Whatever, crisis averted!

Sorry guys this post is really poorly written. I never really write these posts to win any literary awards but I am generally a better writer than this. Not sure why I couldn't get what I wanted out of my head correctly. Perhaps my brain is just too overloaded with amazing samgyeopsal right now.

Saturday, February 13, 2016

Land of Six Seasons

   It is raining a lot here. Since the other night it has been raining almost non stop. I love rain. The sound that lulls me to sleep, the reflections that make ugly black roads look like rivers of color, the smell that wafts in through an open window. For some it is a time of melancholy but I can't really agree with that.

   It is also getting warmer. It is still cold, and with rain on top of that it feels even colder. Nevertheless it is slowly warming up. All signs seem to point towards spring at long last. I welcome spring without reservation but the fact that it is getting warmer has me a little on edge. True, I don't exactly like the cold much either but... well let me explain.
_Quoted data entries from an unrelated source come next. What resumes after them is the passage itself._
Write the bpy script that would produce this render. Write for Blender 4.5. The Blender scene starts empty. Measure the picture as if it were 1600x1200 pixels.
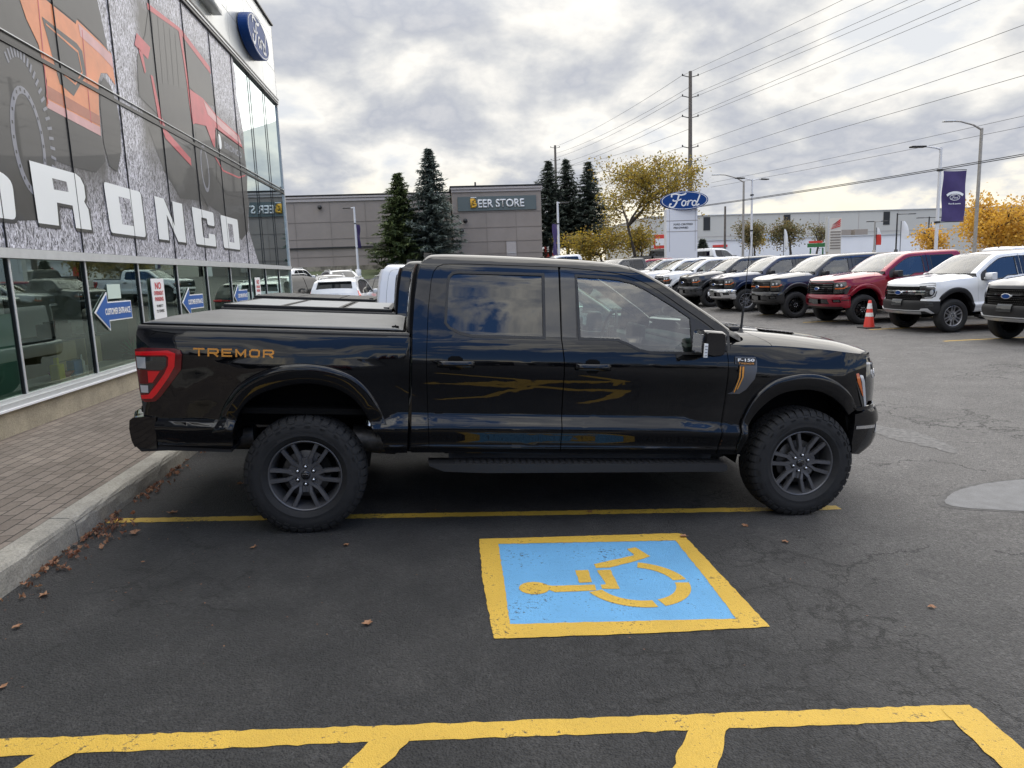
import bpy, bmesh, math, random
import numpy as np
from mathutils import Vector, Matrix
from math import sin, cos, pi, radians
random.seed(7)
SC = bpy.context.scene
COL = SC.collection
# ------------------------------------------------------------------ camera
def make_camera():
    cd = bpy.data.cameras.new('camera')
    co = bpy.data.objects.new('camera', cd)
    COL.objects.link(co)
    cd.sensor_fit = 'HORIZONTAL'; cd.sensor_width = 36.0
    cd.lens = 1122.6 / 1600 * 36.0
    cd.clip_start = 0.05; cd.clip_end = 3000
    right = Vector((0.99405, -0.10296, -0.03695)); fwd = Vector((0.10004, 0.98316, -0.1529))
    fwd.normalize(); right = (right - fwd * right.dot(fwd)).normalized()
    up = right.cross(fwd)
    m = Matrix((right, up, -fwd)).transposed().to_4x4()
    m.translation = (0, 0, 1.755)
    co.matrix_world = m
    SC.camera = co
make_camera()
# ------------------------------------------------------------------ sky, sun, exposure
SUN_EL, SUN_AZ = radians(46), radians(28)      # azimuth measured from +Y towards +X
def N(nt, typ, **kw):
    n = nt.nodes.new(typ)
    for k, v in kw.items():
        if k.startswith('i_'):
            key = k[2:]
            key = int(key) if key.isdigit() else key.replace('_', ' ')
            n.inputs[key].default_value = v
        else:
            setattr(n, k, v)
    return n
def ramp(nt, src, stops, interp='LINEAR'):
    r = nt.nodes.new('ShaderNodeValToRGB'); r.color_ramp.interpolation = interp
    e = r.color_ramp.elements
    while len(e) < len(stops): e.new(0.5)
    for el, (p, c) in zip(e, stops):
        el.position = p; el.color = c if len(c) == 4 else (*c, 1)
    nt.links.new(src, r.inputs[0]); return r.outputs[0]
def mixc(nt, f, a, b, blend='MIX'):
    m = nt.nodes.new('ShaderNodeMix'); m.data_type = 'RGBA'; m.blend_type = blend
    for sock, v in ((m.inputs[0], f), (m.inputs[6], a), (m.inputs[7], b)):
        if hasattr(v, 'is_output'): nt.links.new(v, sock)
        else: sock.default_value = v if not isinstance(v, tuple) or len(v) == 4 else (*v, 1)
    return m.outputs[2]
def mth(nt, op, a, b=None, c=None, clamp=False):
    m = nt.nodes.new('ShaderNodeMath'); m.operation = op; m.use_clamp = clamp
    for i, v in enumerate((a, b, c)):
        if v is None: continue
        if hasattr(v, 'is_output'): nt.links.new(v, m.inputs[i])
        else: m.inputs[i].default_value = v
    return m.outputs[0]
def make_world():
    w = bpy.data.worlds.new('World'); SC.world = w; w.use_nodes = True
    nt = w.node_tree; nt.nodes.clear()
    L = nt.links.new
    out = N(nt, 'ShaderNodeOutputWorld'); bg = N(nt, 'ShaderNodeBackground')
    sky = N(nt, 'ShaderNodeTexSky'); sky.sky_type = 'NISHITA'; sky.sun_disc = False
    sky.sun_elevation = SUN_EL; sky.sun_rotation = SUN_AZ
    skyc = mixc(nt, 1.0, sky.outputs[0], (0.085, 0.092, 0.105), 'MULTIPLY')
    tc = N(nt, 'ShaderNodeTexCoord')
    sep = N(nt, 'ShaderNodeSeparateXYZ'); L(tc.outputs['Generated'], sep.inputs[0])
    zc = mth(nt, 'ADD', mth(nt, 'MAXIMUM', sep.outputs[2], 0.0), 0.40)
    cx = mth(nt, 'DIVIDE', sep.outputs[0], zc); cy = mth(nt, 'DIVIDE', sep.outputs[1], zc)
    cmb = N(nt, 'ShaderNodeCombineXYZ'); L(cx, cmb.inputs[0]); L(cy, cmb.inputs[1])
    n1 = N(nt, 'ShaderNodeTexNoise', i_Scale=2.9, i_Detail=12.0, i_Roughness=0.54, i_Distortion=0.15); L(cmb.outputs[0], n1.inputs['Vector'])
    mp = N(nt, 'ShaderNodeMapping'); mp.inputs['Location'].default_value = (1.4, 4.3, 2.0); L(cmb.outputs[0], mp.inputs[0])
    n2 = N(nt, 'ShaderNodeTexNoise', i_Scale=1.2, i_Detail=9.0, i_Roughness=0.55, i_Distortion=0.2); L(mp.outputs[0], n2.inputs['Vector'])
    n3 = N(nt, 'ShaderNodeTexNoise', i_Scale=8.0, i_Detail=9.0, i_Roughness=0.6); L(cmb.outputs[0], n3.inputs['Vector'])
    sd = (sin(SUN_AZ) * cos(SUN_EL), cos(SUN_AZ) * cos(SUN_EL), sin(SUN_EL))
    dot = N(nt, 'ShaderNodeVectorMath', operation='DOT_PRODUCT'); L(tc.outputs['Generated'], dot.inputs[0]); dot.inputs[1].default_value = sd
    near = mth(nt, 'POWER', mth(nt, 'MAXIMUM', dot.outputs['Value'], 0.0), 3.0)
    # puffy cloud shade: bright torn edges, greyer bellies
    back = ramp(nt, mth(nt, 'ADD', mth(nt, 'MULTIPLY', sep.outputs[1], -0.5), 0.5), [(0.35, (0, 0, 0)), (0.75, (1, 1, 1))])
    d = mth(nt, 'ADD', mth(nt, 'ADD', n1.outputs[0], mth(nt, 'MULTIPLY', mth(nt, 'SUBTRACT', n3.outputs[0], .5), mth(nt, 'ADD', mth(nt, 'ADD', .16, mth(nt, 'MULTIPLY', back, .55)), mth(nt, 'MULTIPLY', mth(nt, 'MINIMUM', mth(nt, 'MAXIMUM', mth(nt, 'MULTIPLY', mth(nt, 'SUBTRACT', sep.outputs[2], .35), 2.5), 0.0), 1.0), .7)))), mth(nt, 'MULTIPLY', mth(nt, 'SUBTRACT', n2.outputs[0], .5), .35))
    shade = ramp(nt, d, [(0.34, (0.52, 0.54, 0.57)), (0.42, (0.70, 0.685, 0.645)), (0.46, (0.60, 0.59, 0.57)), (0.50, (0.495, 0.50, 0.505)), (0.54, (0.405, 0.418, 0.445)), (0.59, (0.325, 0.345, 0.395)), (0.64, (0.41, 0.42, 0.45)), (0.71, (0.30, 0.315, 0.36))])
    bright = mixc(nt, mth(nt, 'MULTIPLY', near, 0.18), shade, (0.80, 0.78, 0.74))
    # lit cloud tops low over the horizon
    hz = ramp(nt, sep.outputs[2], [(0.0, (1, 1, 1)), (0.06, (.8, .8, .8)), (0.15, (0, 0, 0))])
    hzn = mth(nt, 'MULTIPLY', hz, ramp(nt, mth(nt, 'ADD', n1.outputs[0], mth(nt, 'MULTIPLY', mth(nt, 'SUBTRACT', n3.outputs[0], .5), .3)), [(0.43, (1, 1, 1)), (0.51, (0, 0, 0))]))
    warm = mixc(nt, mth(nt, 'MULTIPLY', hzn, .8), bright, (0.84, 0.76, 0.56))
    # openings of blue: a few ahead, many behind the camera
    thr = mth(nt, 'SUBTRACT', mth(nt, 'ADD', n2.outputs[0], mth(nt, 'MULTIPLY', mth(nt, 'SUBTRACT', n3.outputs[0], .5), mth(nt, 'MULTIPLY', back, .35))), mth(nt, 'MULTIPLY', back, 0.19))
    opening = ramp(nt, thr, [(0.290, (1, 1, 1)), (0.325, (0, 0, 0))])
    skyb = mixc(nt, 0.75, skyc, (0.055, 0.13, 0.33))
    col = mixc(nt, opening, warm, skyb)
    # a softened band of haze just above the horizon, and ground-coloured below
    # an overcast sky is brightest overhead
    zf = mth(nt, 'ADD', 1.0, mth(nt, 'MULTIPLY', mth(nt, 'SMOOTH_MIN', mth(nt, 'MAXIMUM', mth(nt, 'DIVIDE', mth(nt, 'SUBTRACT', sep.outputs[2], .30), .65), 0.0), 1.0, .2), 1.35))
    zf = mth(nt, 'MULTIPLY', zf, mth(nt, 'ADD', 1.0, mth(nt, 'MULTIPLY', back, 0.55)))
    L(col, bg.inputs[0]); L(zf, bg.inputs[1])
    L(bg.outputs[0], out.inputs[0])
    try: w.cycles.sampling_method = 'MANUAL'; w.cycles.sample_map_resolution = 512
    except Exception: pass
make_world()
def make_sun():
    ld = bpy.data.lights.new('sun', 'SUN'); ld.energy = 1.2; ld.angle = radians(75); ld.color = (1.0, 0.95, 0.88)
    lo = bpy.data.objects.new('sun', ld); COL.objects.link(lo)
    d = Vector((sin(SUN_AZ) * cos(SUN_EL), cos(SUN_AZ) * cos(SUN_EL), sin(SUN_EL)))
    lo.rotation_euler = d.to_track_quat('Z', 'Y').to_euler()
make_sun()
SC.view_settings.view_transform = 'Standard'; SC.view_settings.look = 'None'
SC.view_settings.exposure = 0.58; SC.view_settings.gamma = 1.0
SC.render.engine = 'CYCLES'
SC.cycles.max_bounces = 8; SC.cycles.transparent_max_bounces = 16
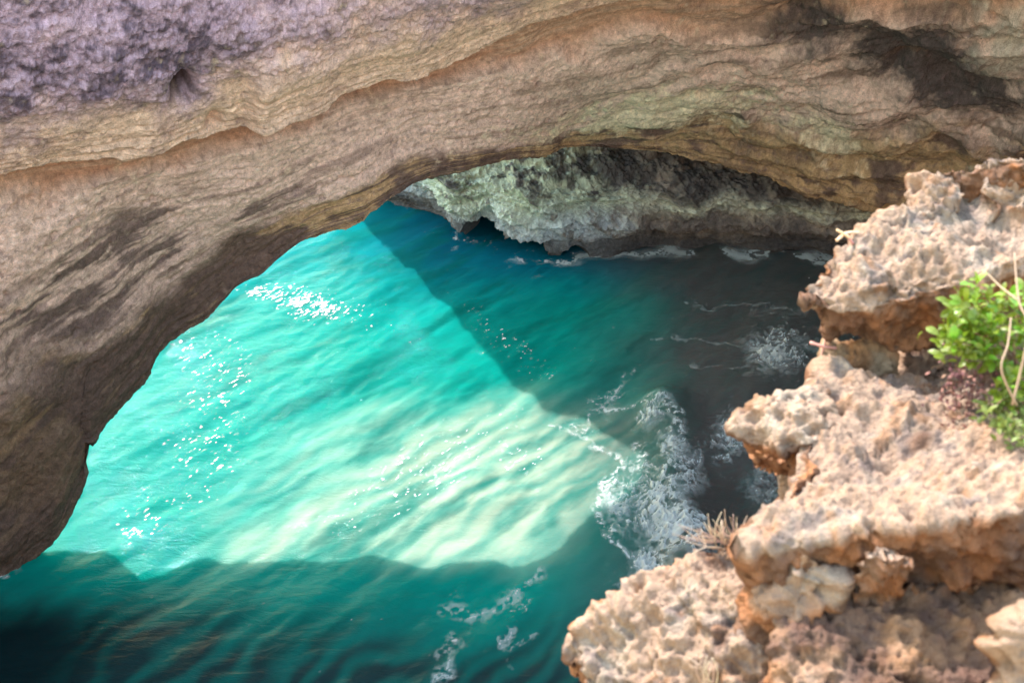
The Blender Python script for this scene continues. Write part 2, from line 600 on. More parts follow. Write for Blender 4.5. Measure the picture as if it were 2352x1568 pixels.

   I was talking with my mom some days ago and I grudgingly dubbed Korea as "The Land of Six Seasons." See, Korea has spring just like any other part of the world. Rain here and there, mild weather, blossoming plants, and so on. It also has summer just like any other place does... for a while anyway. That seems to give way to what I like to call, "Satan has just left hell to melt your face off" summer. Summer in full bloom in this country is no joke. That too fades away slowly, too slowly, into fall. Fall with it's many colors and steadily dropping temperatures. Steadily they drop until you are now upon winter. However, unlike other countries Korea does not just stop at winter. Oh no, instead Korea seems to want to compete for the title of "Coldest Place on Earth." The contest gets so intense that it enters into a completely new season. This new tier of winter is so cold that you will be walking to work and see snowmen huddled around a fire, each of them talking about how they should probably get inside because they can't afford another sick day at work...

So I have dubbed Korea the Land of Six Seasons.

   I have only been in this country for six months but I feel I have experienced a lot. I have read, and heard, a lot of my peers' thoughts on their experience thus far in Korea, and I think the overwhelming consensus is that this time has been a time of personal growth for them. I think I can agree with that. For some this was the first time away from Mom and Dad, or the first time they had to cook for themselves, or pay their own bills. For me that was not the case but personal growth has been a thing all the same.

   That is true for anything really. All of our experiences inevitably lead to growth in some way. But I have started to look at the paths of some of my peers from my past and found that not only have our lives taken different directions, but as of right now at least, they are not even anywhere close. Those who were closest to me couldn't be further away and that has nothing to do with physical distance.

   For where I grew up, that is really saying something. In my hometown it is not uncommon for generation upon generation to stay stuck in that same dusty, boring town. For some they stay by choice but others not so much. So many people from there aspire to stay there doing the same things as their fathers and their fathers before them never breaking the cycle. There is nothing wrong with that per se. For some that is enough in life but for me it never has been.

   I am a foreigner in this country and am constantly reminded of that. Sometimes in subtle ways, other times in more blatant ways. When I look back at my hometown, and all the people in it, I feel like I would be just as much a foreigner there too. The experiences I have had, not only since I moved from there, but also since coming to Korea, are experiences that are just absolutely unrelatable, foreign, to what is going on back in my hometown. I don't understand it, I couldn't imagine a life of cyclical redundancy (10 points if you get that without using Google) the likes of which I felt were guaranteed by staying in my hometown. I don't pretend that my life is any better than that of my peers who stayed after high school, but we are not anything alike any longer. Not even close.

   But now I am a foreigner twofold. I think the word "foreigner" gets a negative connotation attached to it but I don't feel that way. True, there are some inherently negative aspects that come with the label, but I see those more as opportunities for adventure. So I am a foreigner both by definition and by ambiguity if you will. Yet here I stand feeling all the more fulfilled because of it. For me personal growth certainly has come from this. I have grown in so many ways and that has put a lot of distance between who I was and who I am.